A confermare che il processo di selezione sia un po' arrugginito è anche l'arrivo di Andrea Ripa di Meana alla poltrona di presidente e ad del Gse, ente che gestisce circa 18 miliardi di incentivi alle energie rinnovabili. Una scelta generata nell'alveo delle conoscenze del fidato consigliere del premier, Francesco Giavazzi. E sollecitata anche dal capo di Gabinetto di Draghi, Antonio Funiciello, su input del commissario europeo, Paolo Gentiloni. A far meditare è stata non tanto l'investitura del manager (anche se va segnalato che l'esperienza gestionale è un po' risicata, visto che il suo passaggio alla Cassa conguagli non è annoverato tra i momenti memorabili della storia dell'ente) quanto il fatto che con la sua nomina, fortemente sponsorizzata dal Pd, è stato abolito il cda.

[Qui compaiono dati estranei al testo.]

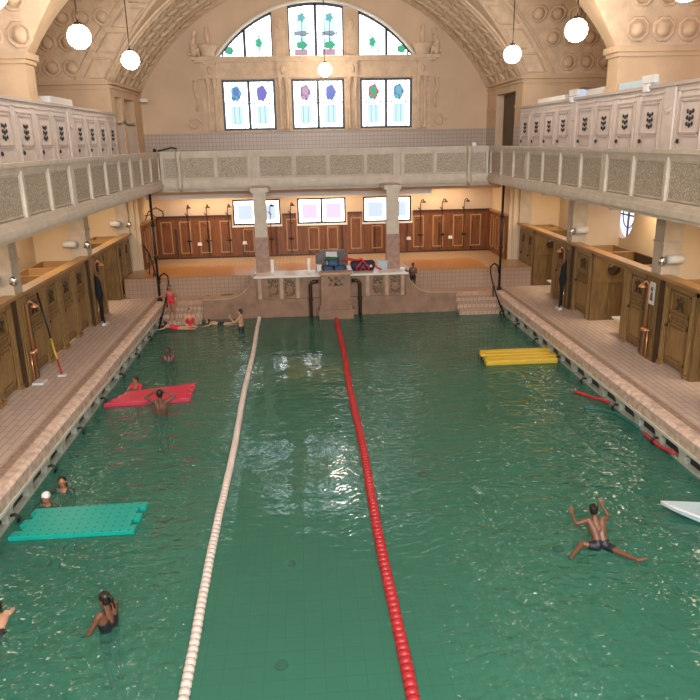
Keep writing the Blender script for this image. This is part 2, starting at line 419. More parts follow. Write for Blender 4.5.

Niente più consiglieri dunque, ma un solo uomo al comando, Ripa di Meana, amministratore unico appunto, che sarà anche l'unico riporto del magistrato delegato della Corte dei Conti chiamato a vigilare sulla correttezza dell'operato aziendale. Con la conseguenza che, mentre prima il togato poteva contare su più voci per approfondire e vagliare le scelte della direzione, ora il contraltare sarà unico e l'azione di controllo depotenziata. Una scelta fortemente criticata dalla Lega ma sulla quale il M5s, che della trasparenza ha fatto ragione di vita, non ha detto una sola parola.